◆ Objective ◆
Identify each line containing the word "middle" and copy it.

[START Dataset content]

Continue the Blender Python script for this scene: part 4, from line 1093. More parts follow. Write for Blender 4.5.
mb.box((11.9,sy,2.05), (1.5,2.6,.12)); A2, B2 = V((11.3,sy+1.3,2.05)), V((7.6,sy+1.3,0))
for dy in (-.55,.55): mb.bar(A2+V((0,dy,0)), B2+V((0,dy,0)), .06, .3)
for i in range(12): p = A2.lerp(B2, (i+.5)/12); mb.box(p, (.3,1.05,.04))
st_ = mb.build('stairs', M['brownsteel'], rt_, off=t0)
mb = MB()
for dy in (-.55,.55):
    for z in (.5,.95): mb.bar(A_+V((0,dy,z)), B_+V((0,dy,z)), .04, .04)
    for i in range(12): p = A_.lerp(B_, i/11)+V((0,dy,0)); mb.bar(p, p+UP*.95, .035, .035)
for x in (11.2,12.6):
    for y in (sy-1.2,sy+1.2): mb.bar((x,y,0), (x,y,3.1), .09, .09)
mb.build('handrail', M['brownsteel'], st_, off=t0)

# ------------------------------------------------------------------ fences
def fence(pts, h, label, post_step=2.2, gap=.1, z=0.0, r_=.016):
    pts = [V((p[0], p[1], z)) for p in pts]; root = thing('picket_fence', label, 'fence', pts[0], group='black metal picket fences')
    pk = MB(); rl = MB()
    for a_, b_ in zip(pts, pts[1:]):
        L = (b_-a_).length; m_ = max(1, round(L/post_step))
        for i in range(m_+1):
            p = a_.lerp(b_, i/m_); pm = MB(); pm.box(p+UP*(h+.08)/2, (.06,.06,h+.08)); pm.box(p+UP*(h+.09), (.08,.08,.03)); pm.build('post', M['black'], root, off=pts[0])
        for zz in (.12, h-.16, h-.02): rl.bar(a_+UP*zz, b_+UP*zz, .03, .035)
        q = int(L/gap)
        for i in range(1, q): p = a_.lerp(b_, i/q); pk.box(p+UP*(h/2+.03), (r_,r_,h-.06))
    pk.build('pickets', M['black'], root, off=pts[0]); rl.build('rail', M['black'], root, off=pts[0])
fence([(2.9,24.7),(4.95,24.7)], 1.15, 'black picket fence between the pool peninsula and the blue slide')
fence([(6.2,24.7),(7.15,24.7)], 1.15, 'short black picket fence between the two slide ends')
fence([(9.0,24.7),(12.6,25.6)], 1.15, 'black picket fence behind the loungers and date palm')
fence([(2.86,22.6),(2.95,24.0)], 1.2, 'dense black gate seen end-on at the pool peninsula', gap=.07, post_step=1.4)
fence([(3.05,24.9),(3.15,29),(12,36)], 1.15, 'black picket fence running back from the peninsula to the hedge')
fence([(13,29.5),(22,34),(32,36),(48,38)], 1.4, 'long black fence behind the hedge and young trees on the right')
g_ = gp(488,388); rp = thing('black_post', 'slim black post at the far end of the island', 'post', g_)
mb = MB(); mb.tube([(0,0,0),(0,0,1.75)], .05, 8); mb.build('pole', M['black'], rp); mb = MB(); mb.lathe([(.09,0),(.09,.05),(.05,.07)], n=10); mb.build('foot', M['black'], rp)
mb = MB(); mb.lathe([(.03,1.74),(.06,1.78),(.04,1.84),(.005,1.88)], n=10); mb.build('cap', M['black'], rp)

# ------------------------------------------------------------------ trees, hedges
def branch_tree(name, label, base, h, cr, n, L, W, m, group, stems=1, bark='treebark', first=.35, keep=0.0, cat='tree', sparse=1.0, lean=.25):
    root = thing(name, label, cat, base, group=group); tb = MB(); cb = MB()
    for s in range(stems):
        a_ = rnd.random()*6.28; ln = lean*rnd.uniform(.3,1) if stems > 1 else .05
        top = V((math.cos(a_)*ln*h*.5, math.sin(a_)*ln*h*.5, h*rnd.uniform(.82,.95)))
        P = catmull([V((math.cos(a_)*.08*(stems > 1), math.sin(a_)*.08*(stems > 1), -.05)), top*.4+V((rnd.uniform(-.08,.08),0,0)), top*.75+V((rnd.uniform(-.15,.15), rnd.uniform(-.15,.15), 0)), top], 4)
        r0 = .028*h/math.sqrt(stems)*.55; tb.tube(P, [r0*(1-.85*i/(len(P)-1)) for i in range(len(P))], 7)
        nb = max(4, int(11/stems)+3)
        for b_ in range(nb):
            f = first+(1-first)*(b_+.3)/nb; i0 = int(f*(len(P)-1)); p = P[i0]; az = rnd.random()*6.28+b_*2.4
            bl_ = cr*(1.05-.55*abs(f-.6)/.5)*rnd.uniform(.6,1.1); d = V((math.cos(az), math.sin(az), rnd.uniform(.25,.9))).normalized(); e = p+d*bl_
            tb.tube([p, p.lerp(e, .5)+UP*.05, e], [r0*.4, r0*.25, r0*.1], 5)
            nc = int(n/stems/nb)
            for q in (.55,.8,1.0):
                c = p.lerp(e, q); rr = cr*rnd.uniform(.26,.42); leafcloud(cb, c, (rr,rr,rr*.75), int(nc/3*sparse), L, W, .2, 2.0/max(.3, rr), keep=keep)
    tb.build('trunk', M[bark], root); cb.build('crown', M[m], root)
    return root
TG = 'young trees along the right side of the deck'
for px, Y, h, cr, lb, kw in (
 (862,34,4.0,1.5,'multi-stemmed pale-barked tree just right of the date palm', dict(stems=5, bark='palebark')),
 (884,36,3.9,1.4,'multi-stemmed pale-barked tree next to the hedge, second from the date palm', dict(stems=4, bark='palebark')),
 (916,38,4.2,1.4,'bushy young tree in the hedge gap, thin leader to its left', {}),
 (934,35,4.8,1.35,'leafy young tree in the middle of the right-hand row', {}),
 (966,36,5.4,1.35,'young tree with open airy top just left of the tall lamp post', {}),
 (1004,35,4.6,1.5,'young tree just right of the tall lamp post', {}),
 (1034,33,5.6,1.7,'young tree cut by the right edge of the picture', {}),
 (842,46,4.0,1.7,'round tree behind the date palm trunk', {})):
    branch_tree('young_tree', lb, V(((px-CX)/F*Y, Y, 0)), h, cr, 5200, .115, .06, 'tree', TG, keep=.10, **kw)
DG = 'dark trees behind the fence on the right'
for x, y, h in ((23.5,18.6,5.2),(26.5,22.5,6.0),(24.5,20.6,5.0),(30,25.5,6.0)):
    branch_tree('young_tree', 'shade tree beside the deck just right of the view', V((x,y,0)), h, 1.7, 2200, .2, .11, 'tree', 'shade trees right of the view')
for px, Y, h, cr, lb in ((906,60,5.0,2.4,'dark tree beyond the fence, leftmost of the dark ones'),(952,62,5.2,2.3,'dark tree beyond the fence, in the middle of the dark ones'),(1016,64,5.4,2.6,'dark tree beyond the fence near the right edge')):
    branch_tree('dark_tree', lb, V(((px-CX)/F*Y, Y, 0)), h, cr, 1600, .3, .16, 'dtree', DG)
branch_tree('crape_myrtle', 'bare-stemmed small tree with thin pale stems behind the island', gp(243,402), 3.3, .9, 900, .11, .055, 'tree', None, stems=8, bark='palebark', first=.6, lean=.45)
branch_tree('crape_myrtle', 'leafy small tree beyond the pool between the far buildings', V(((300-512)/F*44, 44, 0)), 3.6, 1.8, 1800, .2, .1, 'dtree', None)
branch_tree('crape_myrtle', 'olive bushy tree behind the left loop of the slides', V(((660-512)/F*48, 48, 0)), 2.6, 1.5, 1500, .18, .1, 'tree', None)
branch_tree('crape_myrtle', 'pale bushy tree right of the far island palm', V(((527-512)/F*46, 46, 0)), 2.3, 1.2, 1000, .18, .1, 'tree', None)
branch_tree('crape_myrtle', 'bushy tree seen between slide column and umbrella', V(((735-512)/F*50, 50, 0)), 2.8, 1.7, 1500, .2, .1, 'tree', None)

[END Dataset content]

◆ Output below ◆
 (934,35,4.8,1.35,'leafy young tree in the middle of the right-hand row', {}),
for px, Y, h, cr, lb in ((906,60,5.0,2.4,'dark tree beyond the fence, leftmost of the dark ones'),(952,62,5.2,2.3,'dark tree beyond the fence, in the middle of the dark ones'),(1016,64,5.4,2.6,'dark tree beyond the fence near the right edge')):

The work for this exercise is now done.